Hoje, os alimentos brotam das prateleiras dos supermercados e dos ultra-super-dolby-surround-hipermercados, uma fartura jamais vista na humanidade – o que não quer dizer que todas as pessoas do mundo se alimentem, pelo contrário. Muitas crianças como você, Artur, e até adultos, desconhecem a origem dos alimentos, o contexto de como uma pizza, por exemplo, só sai saborosa do forno se houver água pura e terra saudável para a produção do queijo, do tomate, do trigo e dos outros ingredientes.

E aquele senhor que vive na casa branca, o que ele tem a ver com isso? Resulta que ele, Artur, um reconhecido amante de junk food, amicíssimo da indústria do carvão, contrário ao desenvolvimento de tecnologias sustentáveis e indiferente ao futuro do planeta e às notícias de derretimento das geleiras, por exemplo, esse senhor decidiu que os Estados Unidos, o segundo maior emissor global de CO2, devem sair do Acordo de Paris.

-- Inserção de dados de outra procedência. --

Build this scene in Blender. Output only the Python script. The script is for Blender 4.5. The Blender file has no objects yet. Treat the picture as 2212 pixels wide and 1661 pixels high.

Outro erro azedo da minha geração, da de seus avós e da de seus bisavós. Para muitos de nós, a mudança climática é uma falácia, uma suposta invenção de cientistas perversos associados com o único objetivo de dominar o mundo. Acontece que essa não é uma história de livro, mas a realidade mais simples e dura que possa haver. O nosso planeta está quente, sufocante e extenuado.

Por mais que senhores em casas brancas queiram negar, com decisões infundadas e anacrônicas, é hora de mudar. Muitos da minha geração, da de seus avós e da de seus bisavós até tentam lutar contra seus instintos de consumidores vorazes, dando sua parcela de contribuição, mas o mundo precisa de mais esforços, braços e espírito de autopreservação das pessoas.

E aqui estamos, Artur: deixamos a você, à sua geração e à de seus filhos, netos e bisnetos, o ingrato, porém revitalizante, desafio de proteger a Terra e de cuidá-la como ela merece, na tentativa de um dia reconquistarmos sua amizade. Ela é tão delicada, linda, cheia de vida, como uma criança como você. E tão cheia de possibilidades que estamos apagando, como a borracha faz no traço desenhado a lápis.

Conte comigo até quando eu tiver forças para te acompanhar nesta que, sim, será uma grande aventura de livro para você contar aos seus pequenos, uma história muito mais bonita e lúdica do que a que narrei a você sobre a sucessão de erros da minha geração, da de seus avós e da de seus bisavós.